Saturday, October 13, 2018

Texas judge rules Indian Child Welfare Act unconstitutional: Ruling could have national impact




BEMIDJI, Minn. — Some Bemidji-area American Indian leaders decried a recent Texas court ruling that could have national implications.
A federal judge ruled last week that the Indian Child Welfare Act is unconstitutional because it gives preferential treatment to American Indians and therefore violates the equal protection provision in the Fifth Amendment. The judge, U.S. District Judge Reed O'Connor, also found that the act violated a piece of the 10th Amendment that prevents the federal government from asking states to modify their laws.

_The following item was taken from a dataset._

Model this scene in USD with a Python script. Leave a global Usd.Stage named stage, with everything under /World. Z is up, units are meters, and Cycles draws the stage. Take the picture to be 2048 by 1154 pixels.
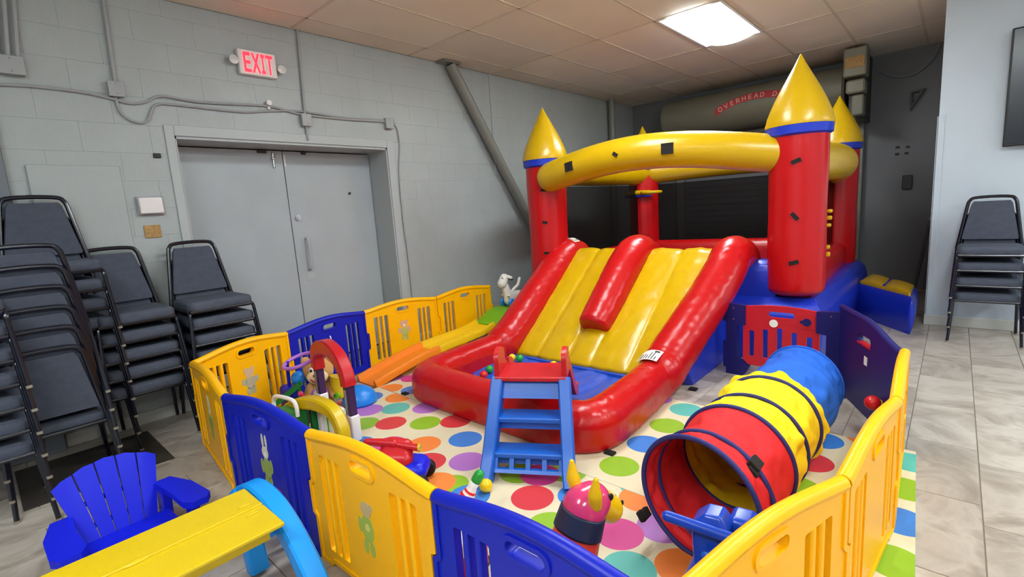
import math, random
import numpy as np, trimesh, usdkit, meshkit
import manifold3d as m3
from manifold3d import Manifold, CrossSection
from shapely.geometry import Polygon, Point, box as sbox
from shapely.ops import unary_union
from shapely import affinity
from shapely.geometry.polygon import orient
from pxr import Usd, UsdGeom, UsdShade, Gf, Sdf, Vt

stage = Usd.Stage.CreateInMemory()
UsdGeom.SetStageUpAxis(stage, UsdGeom.Tokens.z)
UsdGeom.SetStageMetersPerUnit(stage, 1.0)
UsdGeom.Xform.Define(stage, '/World')
UsdGeom.Scope.Define(stage, '/World/Looks')

# ---------------------------------------------------------------- camera, light, exposure
CAM_RIGHT = (0.7458321, 0.66287064, -0.06585578)
CAM_DOWN = (0.05562739, -0.16049503, -0.98546788)
CAM_FWD = (-0.66380725, 0.73133019, -0.15657611)
CAM_POS = (0.0, 0.0, 1.43)
cam = UsdGeom.Camera.Define(stage, '/World/camera')
cam.CreateHorizontalApertureAttr(36.0)
cam.CreateVerticalApertureAttr(36.0 * 1154 / 2048)
cam.CreateFocalLengthAttr(982.69 / 2048 * 36.0)
cam.CreateClippingRangeAttr(Gf.Vec2f(0.05, 100))
EXPOSURE = 1.68
cam.CreateExposureAttr(EXPOSURE)
cam.AddTransformOp().Set(Gf.Matrix4d(*CAM_RIGHT, 0, *[-c for c in CAM_DOWN], 0, *[-c for c in CAM_FWD], 0, *CAM_POS, 1))
LAMP_RADIANCE = 9.0          # the recessed ceiling lights (built below at LIGHT_SPOTS) light the whole room
LAMP_COLOR = (0.90, 0.98, 1.0)
CEIL_Z, WALL_X, BACK_Y, RIGHT_Y = 3.17, -4.55, 8.65, 6.44
GX, GY, TX, TY = -1.66, 4.88, 0.643, 1.30     # ceiling grid origin and pitch
# (grid column, grid row) of the lights: the first is the one in the picture
LIGHT_SPOTS = [(-1, 0), (3, -2), (3, -5), (-1, -2), (0, -5), (7, 0), (7, -2), (7, -4)]

# ---------------------------------------------------------------- helpers: naming, prims
_used = {}
def numbered(parent, name):
    k = (parent, name)
    n = _used.get(k, 0)
    _used[k] = n + 1
    return name if n == 0 else f'{name}_{n:03d}'

def setd(prim, **kw):
    for k, v in kw.items():
        if v is not None:
            prim.SetCustomDataByKey(k, v)

def thing(name, label, cat, loc=(0, 0, 0), rz=0, group=None, kind=None, scale=None):
    p = '/World/' + numbered('/World', name)
    x = UsdGeom.Xform.Define(stage, p)
    x.AddTranslateOp().Set(Gf.Vec3d(*map(float, loc)))
    x.AddRotateZOp().Set(float(math.degrees(rz)))
    if scale: x.AddScaleOp().Set(Gf.Vec3f(scale, scale, scale))
    setd(x.GetPrim(), label=label, category=cat, group=group, kind=kind)
    return p

def structure(name, label=None):
    p = '/World/' + numbered('/World', name)
    x = UsdGeom.Xform.Define(stage, p)
    setd(x.GetPrim(), kind='structure', label=label)
    return p

def part(parent, name, mesh, mat, label=None, smooth=35, kind=None):
    p = parent + '/' + numbered(parent, name)
    m = usdkit.mesh(stage, p, mesh, mat, smooth=smooth)
    setd(m.GetPrim(), label=label, kind=kind)
    return p

def solo(name, mesh, mat, label, cat, group=None, smooth=35, kind=None):
    p = '/World/' + numbered('/World', name)
    m = usdkit.mesh(stage, p, mesh, mat, smooth=smooth)
    setd(m.GetPrim(), label=label, category=cat, group=group, kind=kind)
    return p

def struct_mesh(name, mesh, mat, label=None, smooth=False):
    p = '/World/' + numbered('/World', name)
    m = usdkit.mesh(stage, p, mesh, mat, smooth=smooth)
    setd(m.GetPrim(), kind='structure', label=label)
    return p

def copy_of(src, name, label, cat, loc, rz=0, group=None, tilt=None):
    p = '/World/' + numbered('/World', name)
    x = UsdGeom.Xform.Define(stage, p)
    x.GetPrim().GetReferences().AddInternalReference(src)
    x.ClearXformOpOrder()
    x.AddTranslateOp(opSuffix='place').Set(Gf.Vec3d(*map(float, loc)))
    x.AddRotateZOp(opSuffix='turn').Set(float(math.degrees(rz)))
    x.GetPrim().SetInstanceable(True)
    setd(x.GetPrim(), label=label, category=cat, group=group)
    return p

# ---------------------------------------------------------------- helpers: materials
def lin(c):
    if isinstance(c, str):
        c = tuple(int(c[i:i + 2], 16) for i in (1, 3, 5))
    return tuple((v / 255 / 12.92) if v / 255 <= 0.04045 else ((v / 255 + 0.055) / 1.055) ** 2.4 for v in c)

def mat(name, color, rough=0.5, spec=0.5, metal=0.0, vary=0.0, vscale=6.0, bump=0.0, bscale=60.0, coat=0.0, bdist=0.004, sub=None, emit=None):
    c = lin(color)
    nodes = {'p': ('principled_bsdf', {'base_color': c, 'roughness': rough, 'specular_ior_level': spec, 'metallic': metal, 'coat_weight': coat, 'coat_roughness': 0.15})}
    links = []
    if emit:
        nodes['p'][1]['emission_color'] = c
        nodes['p'][1]['emission_strength'] = emit
    if vary or bump:
        nodes['g'] = ('texture_coordinate', {})
    if vary:
        nodes['n'] = ('noise_texture', {'scale': vscale, 'detail': 5.0, 'roughness': 0.6})
        lo = tuple(max(0, v * (1 - vary)) for v in c); hi = tuple(min(1, v * (1 + vary)) for v in c)
        nodes['r'] = ('rgb_ramp', {'ramp': [(0.3, lo), (0.7, hi)]})
        links += [('g.object', 'n.vector'), ('n.fac', 'r.fac'), ('r.color', 'p.base_color')]
    if bump:
        nodes['bn'] = ('noise_texture', {'scale': bscale, 'detail': 3.0})
        nodes['b'] = ('bump', {'strength': bump, 'distance': bdist})
        links += [('g.object', 'bn.vector'), ('bn.fac', 'b.height'), ('b.normal', 'p.normal')]
    return usdkit.material(stage, '/World/Looks/' + name, nodes, links, surface='p.BSDF')

M = {}
M['vinyl_red'] = mat('vinyl_red', '#bc1014', 0.27, 0.4, bump=0.25, bscale=9, bdist=0.006)
M['vinyl_yellow'] = mat('vinyl_yellow', '#cba204', 0.27, 0.5, bump=0.25, bscale=9, bdist=0.006)
M['vinyl_blue'] = mat('vinyl_blue', '#1c35b8', 0.32, 0.5, bump=0.3, bscale=9, bdist=0.006)
M['vinyl_dark'] = mat('vinyl_dark', '#221c1c', 0.5)
M['sheet_blue'] = mat('sheet_blue', '#2450b8', 0.35, bump=0.5, bscale=14, bdist=0.008)
M['fence_yellow'] = mat('fence_yellow', '#ffb800', 0.36, 0.35, bump=0.12, bscale=40, bdist=0.002)
M['fence_blue'] = mat('fence_blue', '#1020ac', 0.36, 0.3, bump=0.12, bscale=40, bdist=0.002)
M['navy'] = mat('navy', '#1a1a5e', 0.4, 0.3)
M['gate_red'] = mat('gate_red', '#c01626', 0.4)
M['toy_red'] = mat('toy_red', '#c21822', 0.35)
M['toy_blue'] = mat('toy_blue', '#1560c4', 0.35)
M['toy_deepblue'] = mat('toy_deepblue', '#1420cc', 0.36, 0.3)
M['toy_rockblue'] = mat('toy_rockblue', '#0f3fae', 0.25)
M['toy_lightblue'] = mat('toy_lightblue', '#0c93ea', 0.36)
M['toy_skyblue'] = mat('toy_skyblue', '#1785e6', 0.35)
M['toy_yellow'] = mat('toy_yellow', '#d2b20a', 0.36)
M['toy_green'] = mat('toy_green', '#0f7a35', 0.4)
M['toy_lime'] = mat('toy_lime', '#6bbf1c', 0.4)
M['coast_green'] = mat('coast_green', '#6fae12', 0.5, bump=0.1, bscale=50)
M['coast_yellow'] = mat('coast_yellow', '#e8bc10', 0.42)
M['coast_orange'] = mat('coast_orange', '#f08418', 0.42)
M['toy_purple'] = mat('toy_purple', '#3a1d52', 0.4)
M['toy_lilac'] = mat('toy_lilac', '#b070d6', 0.4)
M['white_plastic'] = mat('white_plastic', '#e8e8e8', 0.4)
M['grey_plastic'] = mat('grey_plastic', '#8c9296', 0.45)
M['black_plastic'] = mat('black_plastic', '#141416', 0.45)
M['velcro'] = mat('velcro', '#15120f', 0.9)
M['label_white'] = mat('label_white', '#ece8dc', 0.5)
M['print_dark'] = mat('print_dark', '#3a3634', 0.6)
M['fab_red'] = mat('fab_red', '#d8262a', 0.7, 0.25, bump=0.4, bscale=12, bdist=0.008)
M['fab_yellow'] = mat('fab_yellow', '#f2d41c', 0.7, 0.25, bump=0.5, bscale=12, bdist=0.008)
M['fab_blue'] = mat('fab_blue', '#2462c8', 0.7, 0.25, bump=0.4, bscale=12, bdist=0.008)
M['fab_navy'] = mat('fab_navy', '#27276a', 0.7)
M['hop_pink'] = mat('hop_pink', '#d23a6e', 0.16, coat=0.3)
M['hop_yellow'] = mat('hop_yellow', '#eaba10', 0.25)
M['hop_red'] = mat('hop_red', '#d03a2a', 0.25)
M['hop_navy'] = mat('hop_navy', '#16203e', 0.5)
M['plush_tan'] = mat('plush_tan', '#d3a468', 0.95, 0.1, bump=0.7, bscale=160, bdist=0.004)
M['plush_cream'] = mat('plush_cream', '#ecdcae', 0.95, 0.1, bump=0.7, bscale=160, bdist=0.004)
M['cow_white'] = mat('cow_white', '#e0ddd4', 0.45)
M['chair_fabric'] = mat('chair_fabric', '#4b505d', 0.85, 0.25, vary=0.12, vscale=25, bump=0.3, bscale=260, bdist=0.002)
M['chair_frame'] = mat('chair_frame', '#12131f', 0.22, 0.6)
M['chair_foot'] = mat('chair_foot', '#8a8272', 0.4)
M['wall_paint'] = mat('wall_paint', '#abb1b0', 0.42, 0.45, vary=0.05, vscale=2.2, bump=0.35, bscale=38, bdist=0.004)
M['mortar'] = mat('mortar', '#abb1b0', 0.5, bump=0.3, bscale=60)
M['trim_paint'] = mat('trim_paint', '#b0b5b5', 0.4, bump=0.1, bscale=30)
M['door_paint'] = mat('door_paint', '#adb3b6', 0.28, 0.5, vary=0.04, vscale=3, bump=0.25, bscale=2.6, bdist=0.02)
M['column_paint'] = mat('column_paint', '#6c727a', 0.45)
M['back_paint'] = mat('back_paint', '#77777a', 0.6, vary=0.08, vscale=1.5, bump=0.25, bscale=40)
M['right_paint'] = mat('right_paint', '#c2ccd6', 0.55, vary=0.02, vscale=3, bump=0.08, bscale=90)
M['cream_trim'] = mat('cream_trim', '#dcdccb', 0.45)
M['base_paint'] = mat('base_paint', '#c9c8c0', 0.45, vary=0.06, vscale=5)
M['tee_bar'] = mat('tee_bar', '#d4c8b2', 0.5)
M['box_paint'] = mat('box_paint', '#a2a4a6', 0.45, bump=0.2, bscale=60)
M['steel_pipe'] = mat('steel_pipe', '#86867e', 0.38, 0.5)
M['barrel_paint'] = mat('barrel_paint', '#767262', 0.5, vary=0.06, vscale=2)
M['motor_paint'] = mat('motor_paint', '#85826f', 0.5)
M['dark_metal'] = mat('dark_metal', '#3a3a38', 0.5)
M['ribbon_red'] = mat('ribbon_red', '#b8383c', 0.55)
M['ribbon_text'] = mat('ribbon_text', '#e0b0a4', 0.55)
M['cork'] = mat('cork', '#b08a55', 0.8, vary=0.3, vscale=60)
M['chrome'] = mat('chrome', '#c8c8c8', 0.2, metal=1.0)
M['sign_white'] = mat('sign_white', '#e8e2e0', 0.4)
M['sign_red'] = mat('sign_red', '#ff1420', 0.5, emit=2.2)
M['lamp_glass'] = mat('lamp_glass', '#d8d6d2', 0.15)
M['tv_screen'] = mat('tv_screen', '#10161f', 0.25)
M['grout'] = mat('grout', '#8a8074', 0.8)
M['floor_mat'] = mat('floor_mat', '#38322c', 0.8, vary=0.25, vscale=9, bump=0.4, bscale=90)
M['ball_red'] = mat('ball_red', '#d8201c', 0.3)
M['ball_yellow'] = mat('ball_yellow', '#f0cc10', 0.3)
M['ball_blue'] = mat('ball_blue', '#1c50d8', 0.3)
M['ball_green'] = mat('ball_green', '#1c9a3c', 0.3)
M['ball_purple'] = mat('ball_purple', '#4a2890', 0.3)
M['lens'] = usdkit.material(stage, '/World/Looks/lens', {'e': ('emission', {'color': LAMP_COLOR, 'strength': LAMP_RADIANCE})}, [], surface='e.emission')
M['mat_print'] = usdkit.material(stage, '/World/Looks/mat_print', {'a': ('attribute', {'attribute': 'tint'}), 'g': ('texture_coordinate', {}), 'n': ('noise_texture', {'scale': 3.0}), 'b': ('bump', {'strength': 0.35, 'distance': 0.02}),
    'p': ('principled_bsdf', {'roughness': 0.42, 'specular_ior_level': 0.4})}, [('a.color', 'p.base_color'), ('g.object', 'n.vector'), ('n.fac', 'b.height'), ('b.normal', 'p.normal')], surface='p.BSDF')
M['tint'] = usdkit.material(stage, '/World/Looks/tint', {'a': ('attribute', {'attribute': 'tint'}), 'p': ('principled_bsdf', {'roughness': 0.45})}, [('a.color', 'p.base_color')], surface='p.BSDF')
M['netting'] = usdkit.material(stage, '/World/Looks/netting', {'t': ('transparent_bsdf', {}), 'd': ('diffuse_bsdf', {'color': lin('#1a1614')}), 'm': ('mix_closure', {'fac': 0.62})},
    [('t.BSDF', 'm.closure1'), ('d.BSDF', 'm.closure2')], surface='m.closure')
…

"We refuse to go back to the dark days before the enactment of the Indian Child Welfare Act when our children were forcibly removed from their families and their communities by state courts and state agencies without recourse," Darrell Seki, Sr., chairman of Red Lake Nation, wrote in a statement to Bemidji-area media on Tuesday.

"And the Red Lake Nation supports all efforts to have the recent wrongly decided Texas court decision reversed."

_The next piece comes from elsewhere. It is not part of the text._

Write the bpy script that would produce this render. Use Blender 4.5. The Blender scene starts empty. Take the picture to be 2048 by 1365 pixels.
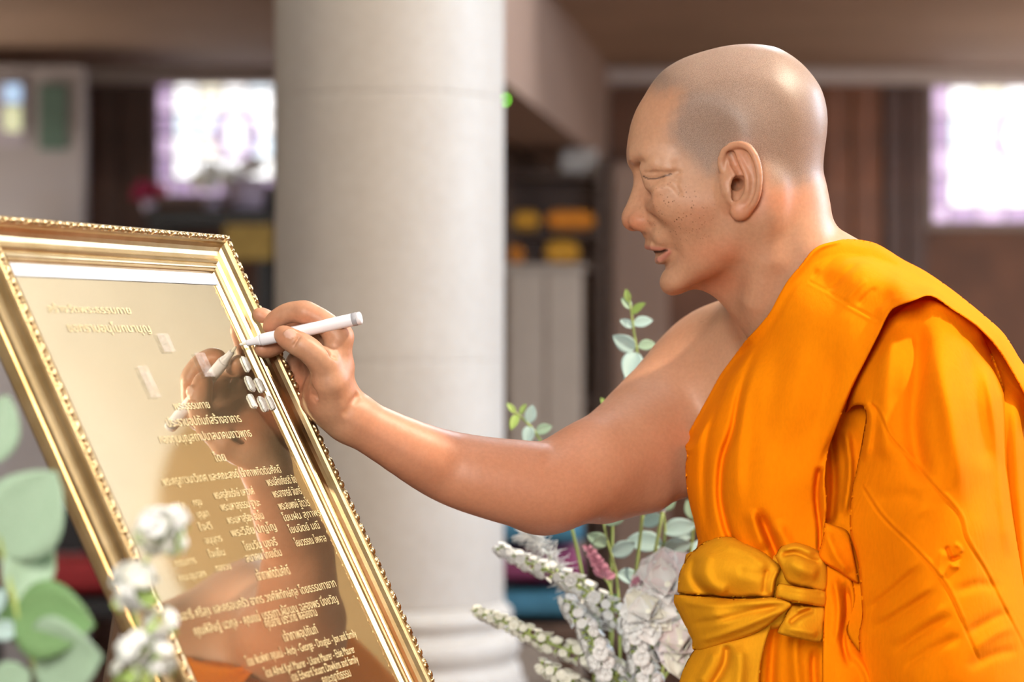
import bpy, bmesh, math, random
import numpy as np
from mathutils import Vector, Matrix

# ------------------------------------------------------------------ camera, world, lights, exposure
random.seed(7)
RNG = np.random.default_rng(7)
scene = bpy.context.scene
COL = scene.collection
F = 85.0 / 36.0 * 2048.0          # focal length in pixels of the 2048 wide frame
CZ = 1.30                         # camera height


def P(px, py, Y):
    """World point seen at pixel (px, py), Y metres in front of the camera."""
    return Vector(((px - 1024.0) / F * Y, Y, CZ - (py - 682.5) / F * Y))


cam_data = bpy.data.cameras.new('camera')
cam_data.lens = 85.0
cam_data.sensor_width = 36.0
cam_data.clip_start = 0.05
cam_data.clip_end = 200
cam_data.dof.use_dof = True
cam_data.dof.focus_distance = 2.24
cam_data.dof.aperture_fstop = 4.0
cam = bpy.data.objects.new('camera', cam_data)
cam.location = (0, 0, CZ)
cam.rotation_euler = (math.radians(90), 0, 0)
COL.objects.link(cam)
scene.camera = cam

world = bpy.data.worlds.new('world')
scene.world = world
world.use_nodes = True
wb = world.node_tree.nodes['Background']
wb.inputs[0].default_value = (0.80, 0.86, 1.0, 1)
wb.inputs[1].default_value = 0.35

scene.view_settings.view_transform = 'Standard'
scene.view_settings.look = 'None'
scene.view_settings.gamma = 1.0
scene.view_settings.use_curve_mapping = False
scene.view_settings.exposure = 0.0
scene.cycles.use_denoising = True
scene.cycles.max_bounces = 5
scene.cycles.diffuse_bounces = 3
scene.cycles.glossy_bounces = 4
scene.cycles.transmission_bounces = 4
scene.cycles.transparent_max_bounces = 8
scene.cycles.caustics_reflective = False
scene.cycles.caustics_refractive = False
scene.cycles.use_adaptive_sampling = True
scene.cycles.adaptive_threshold = 0.08
scene.cycles.adaptive_min_samples = 12


def area_light(name, loc, target, sx, sy, power, color):
    d = bpy.data.lights.new(name, 'AREA')
    d.shape = 'RECTANGLE'
    d.size, d.size_y = sx, sy
    d.energy = power
    d.color = color
    o = bpy.data.objects.new(name, d)
    o.location = loc
    o.rotation_euler = (Vector(target) - Vector(loc)).to_track_quat('-Z', 'Y').to_euler()
    COL.objects.link(o)
    return o


MONK = (0.25, 2.3, 1.35)
# ceiling spotlight above the person's left side (warm, small: hard shadows)
area_light('key_lamp', (2.10, 1.93, 3.60), (0.2, 2.3, 1.35), 0.16, 0.16, 140, (1.0, 0.86, 0.68))
# broad warm hall lighting from the left behind the camera
area_light('hall_light', (-0.50, -0.40, 2.05), (0.2, 2.4, 1.25), 0.9, 0.9, 70, (1.0, 0.93, 0.84))
# roof light of the nave, high above
area_light('roof_light', (1.0, 2.6, 6.8), (1.0, 2.6, 0), 4.5, 8.0, 150, (0.97, 0.98, 1.0))
# added fill that brightens the right wall for the plaque to reflect
area_light('wall_fill', (2.0, 6.3, 5.6), (4.0, 7.1, 4.3), 0.8, 1.6, 62, (1.0, 0.97, 0.94))
# daylight window in the right wall (cool)
area_light('right_window_light', (3.8, 4.3, 2.5), (-0.3, 4.5, 1.3), 1.4, 1.8, 215, (0.62, 0.80, 1.0))
# lamp on the gallery front, behind the person
area_light('gallery_lamp', (1.5, 7.4, 4.6), (0.2, 2.4, 1.4), 0.35, 0.35, 105, (0.84, 0.92, 1.0))
# unseen fill lights added to brighten the underside of the gallery
area_light('soffit_fill_left', (-3.0, 8.8, 1.2), (-1.6, 9.6, 2.6), 0.5, 0.5, 16, (1.0, 0.88, 0.74))
area_light('soffit_fill_right', (2.9, 8.8, 1.2), (1.5, 9.6, 2.6), 0.5, 0.5, 17, (1.0, 0.86, 0.72))


# low fill spot added to brighten the bouquet
_sp = bpy.data.lights.new('flower_fill_spot', 'SPOT')
_sp.energy = 90
_sp.color = (1.0, 0.98, 0.95)
_sp.spot_size = math.radians(13)
_sp.spot_blend = 0.8
_sp.shadow_soft_size = 0.05
_so = bpy.data.objects.new('flower_fill_spot', _sp)
_so.location = (-0.12, -0.8, 0.95)
_so.rotation_euler = (P(1195, 1215, 2.66) - _so.location).to_track_quat('-Z', 'Y').to_euler()
COL.objects.link(_so)

# ------------------------------------------------------------------ helpers: objects
def link(o, parent=None):
    COL.objects.link(o)
    if parent is not None:
        o.parent = parent
    return o


def mesh_obj(name, verts, faces, material=None, parent=None, smooth=True):
    me = bpy.data.meshes.new(name)
    me.from_pydata([tuple(v) for v in verts], [], [tuple(f) for f in faces])
    if smooth:
        me.polygons.foreach_set('use_smooth', [True] * len(me.polygons))
    me.update()
    if material:
        me.materials.append(material)
    return link(bpy.data.objects.new(name, me), parent)


def bm_obj(name, bm, material=None, parent=None, smooth=False):
    me = bpy.data.meshes.new(name)
    bmesh.ops.recalc_face_normals(bm, faces=bm.faces[:])
    bm.to_mesh(me)
    bm.free()
    if smooth:
        me.polygons.foreach_set('use_smooth', [True] * len(me.polygons))
    if material:
        me.materials.append(material)
    return link(bpy.data.objects.new(name, me), parent)


def empty(name, loc=(0, 0, 0)):
    o = bpy.data.objects.new(name, None)
    o.location = loc
    o.empty_display_size = 0.05
    COL.objects.link(o)
    return o


def tag(o, label=None, cat=None, group=None, kind=None):
    if label:
        o['label'] = label
    if cat:
        o['category'] = cat
    if group:
        o['group'] = group
    if kind:
        o['kind'] = kind
    return o


def adopt(child, root):
    """Parent keeping the world position (the root is never rotated or scaled)."""
    child.parent = root
    child.location = child.location - root.location
    return child


def add_box(bm, lo, hi, bevel=0.0):
    r = bmesh.ops.create_cube(bm, size=1.0)
    lo, hi = Vector(lo), Vector(hi)
    for v in r['verts']:
        v.co = Vector(((lo.x + hi.x) / 2 + v.co.x * (hi.x - lo.x), (lo.y + hi.y) / 2 + v.co.y * (hi.y - lo.y),
                       (lo.z + hi.z) / 2 + v.co.z * (hi.z - lo.z)))
    if bevel > 0:
        es = list({e for v in r['verts'] for e in v.link_edges})
        bmesh.ops.bevel(bm, geom=es, offset=bevel, segments=2, affect='EDGES', profile=0.6)


def box(name, lo, hi, material, parent=None, bevel=0.0):
    bm = bmesh.new()
    add_box(bm, lo, hi, bevel)
    o = bm_obj(name, bm, material, None)
    if parent is not None:
        adopt(o, parent)
    return o


def lathe_data(profile, n=64, center=(0, 0, 0)):
    vs, fs = [], []
    cx, cy, cz = center
    m = len(profile)
    for r, z in profile:
        for i in range(n):
            a = 2 * math.pi * i / n
            vs.append((cx + r * math.cos(a), cy + r * math.sin(a), cz + z))
    for j in range(m - 1):
        for i in range(n):
            i2 = (i + 1) % n
            fs.append((j * n + i, j * n + i2, (j + 1) * n + i2, (j + 1) * n + i))
    fs.append(tuple(range(n - 1, -1, -1)))
    fs.append(tuple((m - 1) * n + i for i in range(n)))
    return vs, fs


def tube_data(pts, radii, n=8):
    pts = [Vector(p) for p in pts]
    vs, fs = [], []
    ref = Vector((0.13, 0.31, 0.94))
    for i, p in enumerate(pts):
        t = (pts[min(i + 1, len(pts) - 1)] - pts[max(i - 1, 0)]).normalized()
        a = t.cross(ref)
        if a.length < 1e-4:
            a = t.cross(Vector((1, 0, 0)))
        a.normalize()
        b = t.cross(a)
        r = radii[i] if hasattr(radii, '__len__') else radii
        for k in range(n):
            w = 2 * math.pi * k / n
            vs.append(p + a * (r * math.cos(w)) + b * (r * math.sin(w)))
    for i in range(len(pts) - 1):
        for k in range(n):
            k2 = (k + 1) % n
            fs.append((i * n + k, i * n + k2, (i + 1) * n + k2, (i + 1) * n + k))
    fs.append(tuple(range(n - 1, -1, -1)))
    fs.append(tuple((len(pts) - 1) * n + k for k in range(n)))
    return vs, fs


def spline(pts, m=8):
    """Catmull-Rom through the points."""
    pts = [np.array(p, float) for p in pts]
    if len(pts) < 3:
        return [pts[0] + (pts[-1] - pts[0]) * t for t in np.linspace(0, 1, m + 1)]
    q = [2 * pts[0] - pts[1]] + pts + [2 * pts[-1] - pts[-2]]
    out = []
    for i in range(1, len(q) - 2):
        p0, p1, p2, p3 = q[i - 1:i + 3]
        for k in range(m):
            t = k / m
            out.append(0.5 * (2 * p1 + (p2 - p0) * t + (2 * p0 - 5 * p1 + 4 * p2 - p3) * t * t
                              + (3 * p1 - p0 - 3 * p2 + p3) * t ** 3))
    out.append(pts[-1])
    return out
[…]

In a nutshell: the Indian Child Welfare Act asks states to place adopted or fostered American Indian children with, in order, other family members, a family in their tribe or another American Indian family before making them available for adoption by a family from the public at large. Enacted in 1978, "ICWA" was drafted amid concerns that contemporary adoption policies removed a disproportionate number of American Indian children from their tribes and cultures.
A 1977 report to the Senate estimated that American Indian children in Minnesota were removed from their homes and put in adoptive or foster care 520 percent more often than non-American Indian children.

"Indian nations, their greatest asset is their future, which is their children," said Nicky Michael, an indigenous studies professor at Bemidji State University and member of the Lenape, Delaware Tribe of Indians in Bartlesville, Okla. "There's a whole generation of what we call 'pre-ICWA' kids that don't know who their tribes are and don't know who their original families are...Even those children who had good adoption placements, they feel a lack of connection to something, oftentimes, until they find their tribe or their family. Even if they know they're native, they don't know anything about it and that causes a lot of anxiety and hurt as those children grow up."

The Texas ruling could raise broader questions of tribal sovereignty — a crucial concept for American Indians. O'Connor ruled that the act was based on race rather than political affiliation and citizenship to a tribe.

"And that's the problem," Michael said, echoing Native American Rights Attorney Dan Lewerenz, who compared American Indian adoptions to international ones in an interview with The Washington Post.

"This is a nation-to-nation relationship," Michael said.

Defendants in the Texas case have indicated they intend to appeal O'Connor's ruling, which could ultimately bring it before the U.S. Supreme Court. Michael said there's a "high" chance the Indian Child Welfare Act will be overturned there.

"That's when we stand to lose ICWA altogether," she said.